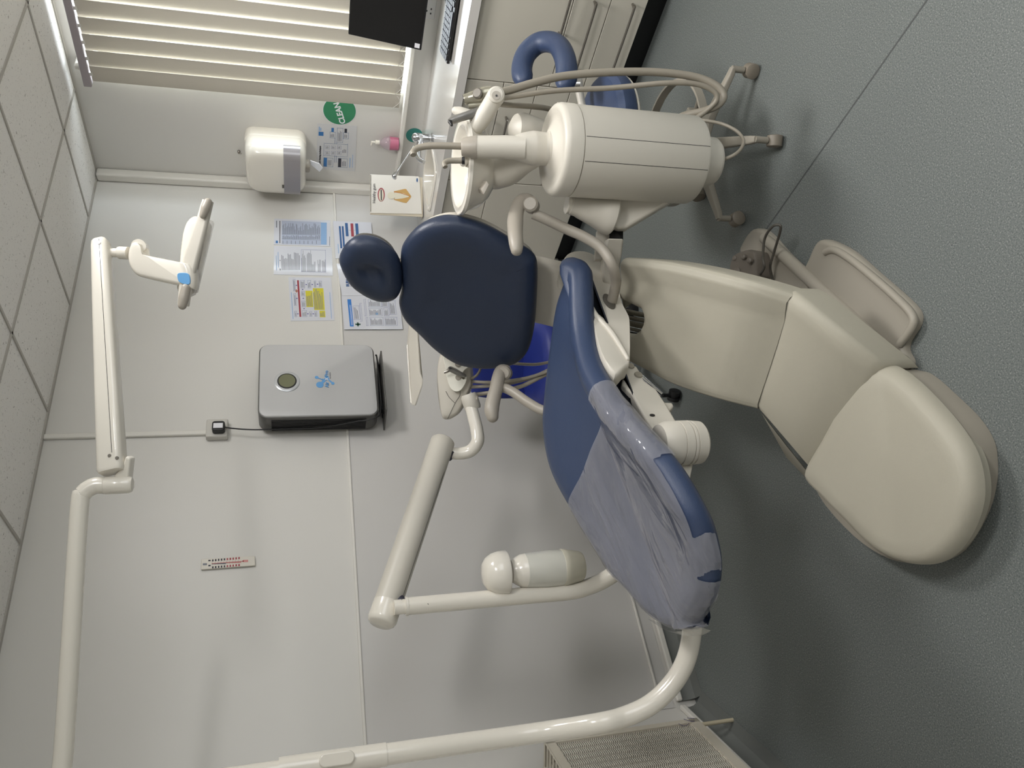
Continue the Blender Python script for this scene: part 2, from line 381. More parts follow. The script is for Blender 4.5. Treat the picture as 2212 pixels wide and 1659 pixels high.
# ================================================================ CEILING LIGHTS (recessed panels above and behind the camera)
PANEL = mat('light_diffuser', srgb(250, 248, 240), .4, emit=(1, .97, .9, 1), estr=4.5, var=.005)
def panel(x, y, lab):
    t = thing('ceiling_light', lab, 'light', (x, y, H-.012), 'recessed ceiling light panels', local=True)
    box('frame', (-.295, -.295, -.004), (.295, .295, .006), WTRIM, t, bevel=.002)
    box('diffuser', (-.27, -.27, -.008), (.27, .27, -.004), PANEL, t)
panel(-1.24, -2.031, 'square ceiling light panel over the spittoon unit and cabinets')
panel(-2.44, -3.231, 'square ceiling light panel behind the viewer')

# ================================================================ WINDOW BLIND
bx = -.075
T = thing('vertical_blind', 'cream fabric vertical blind hanging over the window behind the monitor', 'blind', (bx, -1.5, 1.05))
LIL = mat('headrail', srgb(168, 160, 164), .4, metal=.2, var=.02)
zr = 2.47
box('headrail', (bx-.022, -2.62, zr-.012), (bx+.022, -.60, zr+.022), LIL, T, bevel=.004)
for k in range(2): box('bracket', (bx-.01, -.70-1.2*k, zr+.015), (-.001, -.68-1.2*k, zr+.045), WTRIM, T, bevel=.003)
slats = []
sw, pitch, tilt = .089, .0795, math.radians(10)
base_s = base_c = base_w = base_k = None
for k in range(25):
    y = -.660-pitch*k
    ca, sa = math.cos(tilt), math.sin(tilt)
    if k == 0:
        hw = sw/2
        a = V((sa*hw, ca*hw, 0)); n = 6; vs = []
        for zz in (1.012, 2.452):
            for i in range(n+1):
                u = -1+2*i/n; vs.append(V((bx, y, zz))+a*u+V((-.003*(1-u*u), 0, 0)))
        vs += [p+V((-.0008, 0, 0)) for p in vs]
        fs = [(i, i+1, i+n+2, i+n+1) for i in range(n)]; o = 2*(n+1); fs += [(i+o, i+n+1+o, i+n+2+o, i+1+o) for i in range(n)]
        base_s = mk('slat', vs, fs, SLAT, T, ang=60)
        cl, cf = box_geo((bx-.006, y-.008, 2.446), (bx+.004, y+.008, 2.462)); base_c = mk('carrier', cl, cf, WTRIM, T)
        wv, wf = merge([box_geo((bx-.0035, y-.03, 1.014), (bx-.001, y+.03, 1.04))]); base_w = mk('weight', wv, wf, SLAT, T, smooth=False)
        cp = [V((bx-.004, y+.036, 1.042)), V((bx-.007, y+.015, 1.022)), V((bx-.009, y-.005, 1.014)), V((bx-.008, y-.028, 1.024)), V((bx-.004, y-.044, 1.042))]
        vs, fs = tube_geo(cp, .0016, n=6, k=5); base_k = mk('bead_chain', vs, fs, WTRIM, T)
    else:
        for bb in (base_s, base_c, base_w, base_k):
            q = bb.copy(); C.objects.link(q); q.parent = T; q.location.y -= pitch*k
            if bb is base_s: q.rotation_euler.z = 0
# ledge / upstand rail along the window wall and below it
LZ = .985
struct(box('trim_7', (-.055, FY, LZ-.022), (-.0005, -.0105, LZ), WTRIM, bevel=.005))
# ================================================================ WALL ITEMS ON THE WINDOW WALL
t = thing('paper_towel_dispenser', 'glossy white paper towel dispenser with a smoked window band', 'towel dispenser', (0, -.22, 1.48))
c0 = V((0, -.232, 1.636))
rings = []
for (dx, w, h, r) in ((0, .30, .315, .05), (-.06, .30, .315, .05), (-.066, .292, .307, .05)): rings.append(rrect(c0+V((dx, 0, 0)), -YR, ZU, w, h, r))
loft('back_case', rings, WHITE_P, t)
rings = []
for (dx, w, h, r) in ((-.066, .296, .31, .055), (-.13, .294, .308, .06), (-.17, .28, .295, .065), (-.192, .25, .27, .07), (-.2, .2, .23, .07)): rings.append(rrect(c0+V((dx, 0, 0)), -YR, ZU, w, h, r))
loft('front_cover', rings, WHITE_P, t, ang=50)
rings = []
for (dx, w, r) in ((-.134, .298, .005), (-.172, .284, .005), (-.195, .252, .005), (-.203, .2, .005)):
    rings.append([c0+V((dx, s*w/2, z)) for s, z in ((1, -.040), (-1, -.040), (-1, -.125), (1, -.125))])
loft('smoked_window', rings, SMOKE, t, ang=50)
rings = []
lathe('dispensing_nozzle', c0+V((-.11, -.005, -.15)), (0, 0, -1), [(0, .035), (.02, .034), (.026, .028)], GREYP, t)
box('lock_badge', c0+V((-.2035, .06, -.04)), c0+V((-.200, .08, -.03)), DGREY, t)
tp = [ax(670, 345, 0, -.11), ax(676, 348, 0, -.12), ax(690, 352, 0, -.115), ax(697, 362, 0, -.12), ax(690, 370, 0, -.11), ax(672, 355, 0, -.12)]
prism('paper_towel', tp, (-.006, 0, 0), mat('tissue', srgb(232, 234, 238), .9, var=.02), t, bevel=.002)
t = thing('key_hook', 'tiny silver key hook on the wall above the towel dispenser', 'hook', ax(516, 328, 0, 0))
p = ax(516, 328, 0, -.006); lathe('hook_body', p+V((.006, 0, 0)), (-1, 0, 0), [(0, .008), (.008, .008), (.012, .005), (.018, .005), (.02, .002)], STEEL, t, n=16); tube('hook_pin', [p, p+V((-.012, 0, -.004)), p+V((-.014, 0, -.016))], .002, STEEL, t, n=8)
# round CLEAN sign
t = thing('clean_sign', 'round green CLEAN sticker half behind the blind', 'sticker', (0, -.53, 1.31))
c0 = ax(733, 232, 0, 0); c0 = V((0, -.522, 1.309))
lathe('sticker_rim', c0+V((-.0005, 0, 0)), (-1, 0, 0), [(0, .087), (.0008, .087)], INK['white'], t, n=48)
lathe('green_disc', c0+V((-.0012, 0, 0)), (-1, 0, 0), [(0, .084), (.0008, .084)], GREEN, t, n=48)
th = math.radians(18)
text('word_clean', 'CLEAN', c0+V((-.0026, .014, -.002)), V((0, -math.cos(th), math.sin(th))), V((0, math.sin(th), math.cos(th))), .042, INK['white'], t, bold=.0012)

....

Print the listing above in full, exactly as written. Omit any pictures.

### Output below
Continue the Blender Python script for this scene: part 2, from line 381. More parts follow. The script is for Blender 4.5. Treat the picture as 2212 pixels wide and 1659 pixels high.
# ================================================================ CEILING LIGHTS (recessed panels above and behind the camera)
PANEL = mat('light_diffuser', srgb(250, 248, 240), .4, emit=(1, .97, .9, 1), estr=4.5, var=.005)
def panel(x, y, lab):
    t = thing('ceiling_light', lab, 'light', (x, y, H-.012), 'recessed ceiling light panels', local=True)
    box('frame', (-.295, -.295, -.004), (.295, .295, .006), WTRIM, t, bevel=.002)
    box('diffuser', (-.27, -.27, -.008), (.27, .27, -.004), PANEL, t)
panel(-1.24, -2.031, 'square ceiling light panel over the spittoon unit and cabinets')
panel(-2.44, -3.231, 'square ceiling light panel behind the viewer')

# ================================================================ WINDOW BLIND
bx = -.075
T = thing('vertical_blind', 'cream fabric vertical blind hanging over the window behind the monitor', 'blind', (bx, -1.5, 1.05))
LIL = mat('headrail', srgb(168, 160, 164), .4, metal=.2, var=.02)
zr = 2.47
box('headrail', (bx-.022, -2.62, zr-.012), (bx+.022, -.60, zr+.022), LIL, T, bevel=.004)
for k in range(2): box('bracket', (bx-.01, -.70-1.2*k, zr+.015), (-.001, -.68-1.2*k, zr+.045), WTRIM, T, bevel=.003)
slats = []
sw, pitch, tilt = .089, .0795, math.radians(10)
base_s = base_c = base_w = base_k = None
for k in range(25):
    y = -.660-pitch*k
    ca, sa = math.cos(tilt), math.sin(tilt)
    if k == 0:
        hw = sw/2
        a = V((sa*hw, ca*hw, 0)); n = 6; vs = []
        for zz in (1.012, 2.452):
            for i in range(n+1):
                u = -1+2*i/n; vs.append(V((bx, y, zz))+a*u+V((-.003*(1-u*u), 0, 0)))
        vs += [p+V((-.0008, 0, 0)) for p in vs]
        fs = [(i, i+1, i+n+2, i+n+1) for i in range(n)]; o = 2*(n+1); fs += [(i+o, i+n+1+o, i+n+2+o, i+1+o) for i in range(n)]
        base_s = mk('slat', vs, fs, SLAT, T, ang=60)
        cl, cf = box_geo((bx-.006, y-.008, 2.446), (bx+.004, y+.008, 2.462)); base_c = mk('carrier', cl, cf, WTRIM, T)
        wv, wf = merge([box_geo((bx-.0035, y-.03, 1.014), (bx-.001, y+.03, 1.04))]); base_w = mk('weight', wv, wf, SLAT, T, smooth=False)
        cp = [V((bx-.004, y+.036, 1.042)), V((bx-.007, y+.015, 1.022)), V((bx-.009, y-.005, 1.014)), V((bx-.008, y-.028, 1.024)), V((bx-.004, y-.044, 1.042))]
        vs, fs = tube_geo(cp, .0016, n=6, k=5); base_k = mk('bead_chain', vs, fs, WTRIM, T)
    else:
        for bb in (base_s, base_c, base_w, base_k):
            q = bb.copy(); C.objects.link(q); q.parent = T; q.location.y -= pitch*k
            if bb is base_s: q.rotation_euler.z = 0
# ledge / upstand rail along the window wall and below it
LZ = .985
struct(box('trim_7', (-.055, FY, LZ-.022), (-.0005, -.0105, LZ), WTRIM, bevel=.005))
# ================================================================ WALL ITEMS ON THE WINDOW WALL
t = thing('paper_towel_dispenser', 'glossy white paper towel dispenser with a smoked window band', 'towel dispenser', (0, -.22, 1.48))
c0 = V((0, -.232, 1.636))
rings = []
for (dx, w, h, r) in ((0, .30, .315, .05), (-.06, .30, .315, .05), (-.066, .292, .307, .05)): rings.append(rrect(c0+V((dx, 0, 0)), -YR, ZU, w, h, r))
loft('back_case', rings, WHITE_P, t)
rings = []
for (dx, w, h, r) in ((-.066, .296, .31, .055), (-.13, .294, .308, .06), (-.17, .28, .295, .065), (-.192, .25, .27, .07), (-.2, .2, .23, .07)): rings.append(rrect(c0+V((dx, 0, 0)), -YR, ZU, w, h, r))
loft('front_cover', rings, WHITE_P, t, ang=50)
rings = []
for (dx, w, r) in ((-.134, .298, .005), (-.172, .284, .005), (-.195, .252, .005), (-.203, .2, .005)):
    rings.append([c0+V((dx, s*w/2, z)) for s, z in ((1, -.040), (-1, -.040), (-1, -.125), (1, -.125))])
loft('smoked_window', rings, SMOKE, t, ang=50)
rings = []
lathe('dispensing_nozzle', c0+V((-.11, -.005, -.15)), (0, 0, -1), [(0, .035), (.02, .034), (.026, .028)], GREYP, t)
box('lock_badge', c0+V((-.2035, .06, -.04)), c0+V((-.200, .08, -.03)), DGREY, t)
tp = [ax(670, 345, 0, -.11), ax(676, 348, 0, -.12), ax(690, 352, 0, -.115), ax(697, 362, 0, -.12), ax(690, 370, 0, -.11), ax(672, 355, 0, -.12)]
prism('paper_towel', tp, (-.006, 0, 0), mat('tissue', srgb(232, 234, 238), .9, var=.02), t, bevel=.002)
t = thing('key_hook', 'tiny silver key hook on the wall above the towel dispenser', 'hook', ax(516, 328, 0, 0))
p = ax(516, 328, 0, -.006); lathe('hook_body', p+V((.006, 0, 0)), (-1, 0, 0), [(0, .008), (.008, .008), (.012, .005), (.018, .005), (.02, .002)], STEEL, t, n=16); tube('hook_pin', [p, p+V((-.012, 0, -.004)), p+V((-.014, 0, -.016))], .002, STEEL, t, n=8)
# round CLEAN sign
t = thing('clean_sign', 'round green CLEAN sticker half behind the blind', 'sticker', (0, -.53, 1.31))
c0 = ax(733, 232, 0, 0); c0 = V((0, -.522, 1.309))
lathe('sticker_rim', c0+V((-.0005, 0, 0)), (-1, 0, 0), [(0, .087), (.0008, .087)], INK['white'], t, n=48)
lathe('green_disc', c0+V((-.0012, 0, 0)), (-1, 0, 0), [(0, .084), (.0008, .084)], GREEN, t, n=48)
th = math.radians(18)
text('word_clean', 'CLEAN', c0+V((-.0026, .014, -.002)), V((0, -math.cos(th), math.sin(th))), V((0, math.sin(th), math.cos(th))), .042, INK['white'], t, bold=.0012)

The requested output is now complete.